From the AT&T Labs to an internal trial, AT&T Federated UC is a homegrown answer to the problem of too many IM platforms.

February 11, 2015

3 Min Read
AT&T Grows Its Own Federated UC Platform

When it came to proving the value of its new unified communication (UC) federation capabilities, AT&T didn't have to look far. Its own internal IT operation provided the testing ground for the new cloud-based service that allows companies to tie together different UC platforms as if they were one system, enabling users to communicate and see presence as if on a single platform. (See AT&T Federates UC Networks for Cross-Platform Collaboration.)

The core capability for the new AT&T Inc. (NYSE: T) UC Federation platform came out of AT&T Labs , which built the basic clearinghouse function and protocol translation, says Vishy Gopalakrishnan, AVP Big Data and Advanced Solutions, AT&T Business Solutions.

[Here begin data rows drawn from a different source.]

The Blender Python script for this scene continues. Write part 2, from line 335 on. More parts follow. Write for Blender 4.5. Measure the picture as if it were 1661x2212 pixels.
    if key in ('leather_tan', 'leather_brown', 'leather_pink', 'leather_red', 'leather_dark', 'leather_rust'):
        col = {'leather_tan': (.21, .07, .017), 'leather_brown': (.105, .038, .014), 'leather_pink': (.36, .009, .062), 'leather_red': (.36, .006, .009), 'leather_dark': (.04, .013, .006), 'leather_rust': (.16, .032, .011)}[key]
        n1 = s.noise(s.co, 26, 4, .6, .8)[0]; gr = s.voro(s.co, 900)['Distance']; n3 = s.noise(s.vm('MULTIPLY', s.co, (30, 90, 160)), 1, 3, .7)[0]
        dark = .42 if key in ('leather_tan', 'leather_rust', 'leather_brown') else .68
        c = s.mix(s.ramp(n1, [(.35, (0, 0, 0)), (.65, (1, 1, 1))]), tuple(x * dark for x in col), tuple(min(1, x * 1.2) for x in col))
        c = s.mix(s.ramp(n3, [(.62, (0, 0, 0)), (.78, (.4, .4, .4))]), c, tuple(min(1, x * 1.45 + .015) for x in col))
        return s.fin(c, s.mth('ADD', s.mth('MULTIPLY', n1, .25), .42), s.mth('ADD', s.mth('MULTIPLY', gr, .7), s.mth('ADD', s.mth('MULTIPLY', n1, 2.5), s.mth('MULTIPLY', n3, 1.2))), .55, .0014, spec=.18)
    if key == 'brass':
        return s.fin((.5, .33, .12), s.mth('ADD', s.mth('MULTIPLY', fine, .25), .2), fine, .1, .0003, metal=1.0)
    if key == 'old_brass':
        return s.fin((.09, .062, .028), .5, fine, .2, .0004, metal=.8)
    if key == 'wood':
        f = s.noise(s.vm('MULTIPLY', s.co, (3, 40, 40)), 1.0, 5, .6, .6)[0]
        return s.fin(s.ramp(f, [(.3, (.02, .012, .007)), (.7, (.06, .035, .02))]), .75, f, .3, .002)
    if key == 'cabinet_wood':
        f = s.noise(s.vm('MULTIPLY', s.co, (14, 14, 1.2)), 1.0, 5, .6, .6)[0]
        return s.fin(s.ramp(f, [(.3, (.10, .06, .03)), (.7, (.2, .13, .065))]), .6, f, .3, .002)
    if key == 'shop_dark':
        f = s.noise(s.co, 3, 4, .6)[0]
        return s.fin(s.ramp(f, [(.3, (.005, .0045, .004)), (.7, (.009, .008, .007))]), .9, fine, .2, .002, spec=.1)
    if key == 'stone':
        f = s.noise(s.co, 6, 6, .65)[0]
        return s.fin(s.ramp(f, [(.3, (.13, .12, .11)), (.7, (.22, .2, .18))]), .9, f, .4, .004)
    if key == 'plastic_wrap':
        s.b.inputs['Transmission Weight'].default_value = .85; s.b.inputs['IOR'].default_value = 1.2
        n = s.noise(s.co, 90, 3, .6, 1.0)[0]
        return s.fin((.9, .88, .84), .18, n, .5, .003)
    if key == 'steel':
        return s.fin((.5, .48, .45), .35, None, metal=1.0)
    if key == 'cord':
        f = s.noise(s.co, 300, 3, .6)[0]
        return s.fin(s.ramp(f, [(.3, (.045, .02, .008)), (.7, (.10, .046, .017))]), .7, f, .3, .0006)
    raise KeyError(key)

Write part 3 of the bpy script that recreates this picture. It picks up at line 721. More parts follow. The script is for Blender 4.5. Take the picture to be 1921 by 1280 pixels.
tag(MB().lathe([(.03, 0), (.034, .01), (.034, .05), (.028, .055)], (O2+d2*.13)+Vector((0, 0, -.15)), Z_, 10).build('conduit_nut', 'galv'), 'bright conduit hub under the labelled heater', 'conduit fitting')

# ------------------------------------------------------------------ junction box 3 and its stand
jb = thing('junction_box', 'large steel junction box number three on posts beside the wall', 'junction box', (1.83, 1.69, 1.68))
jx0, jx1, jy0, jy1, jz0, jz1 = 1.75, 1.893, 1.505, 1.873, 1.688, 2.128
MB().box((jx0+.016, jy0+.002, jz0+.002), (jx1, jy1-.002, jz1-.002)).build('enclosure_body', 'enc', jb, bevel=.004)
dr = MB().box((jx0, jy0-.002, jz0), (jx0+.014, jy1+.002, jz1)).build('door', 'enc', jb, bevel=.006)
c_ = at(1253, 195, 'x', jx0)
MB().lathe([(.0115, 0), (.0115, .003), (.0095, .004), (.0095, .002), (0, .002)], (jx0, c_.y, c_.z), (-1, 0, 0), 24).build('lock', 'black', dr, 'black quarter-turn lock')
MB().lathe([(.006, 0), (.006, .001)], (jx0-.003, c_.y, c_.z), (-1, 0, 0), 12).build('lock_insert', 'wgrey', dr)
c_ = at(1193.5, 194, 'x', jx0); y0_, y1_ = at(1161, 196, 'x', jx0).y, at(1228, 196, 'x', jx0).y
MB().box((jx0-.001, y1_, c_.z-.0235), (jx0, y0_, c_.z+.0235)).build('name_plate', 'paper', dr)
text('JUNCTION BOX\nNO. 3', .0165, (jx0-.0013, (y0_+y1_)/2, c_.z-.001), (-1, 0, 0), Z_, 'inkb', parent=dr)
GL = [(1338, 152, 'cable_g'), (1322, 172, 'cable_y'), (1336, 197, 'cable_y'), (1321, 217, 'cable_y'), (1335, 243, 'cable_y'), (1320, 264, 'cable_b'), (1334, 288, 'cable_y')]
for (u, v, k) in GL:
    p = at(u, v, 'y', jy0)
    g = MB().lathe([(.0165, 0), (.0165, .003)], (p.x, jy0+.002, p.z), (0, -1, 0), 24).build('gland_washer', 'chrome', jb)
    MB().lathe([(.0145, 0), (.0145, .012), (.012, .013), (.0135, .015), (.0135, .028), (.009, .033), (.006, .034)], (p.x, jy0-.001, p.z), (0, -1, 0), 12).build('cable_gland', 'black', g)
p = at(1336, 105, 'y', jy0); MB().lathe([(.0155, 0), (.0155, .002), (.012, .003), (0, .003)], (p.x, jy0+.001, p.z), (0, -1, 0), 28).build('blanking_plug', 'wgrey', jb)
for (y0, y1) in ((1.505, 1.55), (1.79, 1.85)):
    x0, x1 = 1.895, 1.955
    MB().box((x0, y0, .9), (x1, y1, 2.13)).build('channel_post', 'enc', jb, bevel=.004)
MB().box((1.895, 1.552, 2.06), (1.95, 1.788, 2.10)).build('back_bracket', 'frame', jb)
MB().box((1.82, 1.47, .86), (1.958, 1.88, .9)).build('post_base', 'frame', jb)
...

In the process of commercializing and hardening the system, in conjunction with its UC partners, Cisco Systems Inc. (Nasdaq: CSCO) and Microsoft Corp. (Nasdaq: MSFT), AT&T put it to the test internally, where at least three different IM platforms were in use -- Microsoft Lync, Cisco Jabber and a homegrown AT&T platform.

That's typical of many large corporations, Gopalakrishnan notes, as pockets of users are common, either because companies merged or acquired others or because different parts of a business chose a different vendor. Enabling those systems to communicate amongst each other has been a one-off process until this point. The AT&T UC Federation system gives corporate IT administrators a console that lets them determine which users or groups will be federated and the degree of their access.

AT&T's internal test of the system involved federating with one of its suppliers, involving thousands of users, he says. The goal is "frictionless collaboration" that is easy for IT departments to enable and administer.

"The part of our organization that was involved uses homegrown IM tools and our provider uses another IM system," he notes. "We did not want to give that provider IDs in our environment but wanted a secure way to connect, to be able to have them work on a daily basis with our technology operations group."

See the latest happenings as telecom business services migrate to the cloud in our cloud services section here on Light Reading.

The feedback from that internal use was incorporated into the hardened product and did a lot to shape AT&T's thinking in terms of what needed to go into the product and the administrative tools it needed to have, he adds.

That kind of easy federation is important for the future of UC, notes Heavy Reading analyst Jim Hodges, because while unified communications remains a key offering for telecom service providers, it's not without competition. As companies such as Sprint Corp. (NYSE: S) move to transition enterprises to wireless platforms and as technologies such as WebRTC loom as potential competition to UC, enterprises will have more choices. (See Sprint Plans WiFi + Lync Enterprise Bundle.)

"Unified communications could be more powerful if it is federated," Hodges notes. "For one thing, federation would make UC more ubiquitous, which was always its promise but not its reality. By making the service more ubiquitous, companies like AT&T can extend the value of UC versus other more disruptive technologies."

Today the service addresses the Cisco and Microsoft UC platforms, among the most widely used, but that will be expanded in the future, says Gopalakrishnan. Pricing for the service is per-seat, per month and can fluctuate as usage does.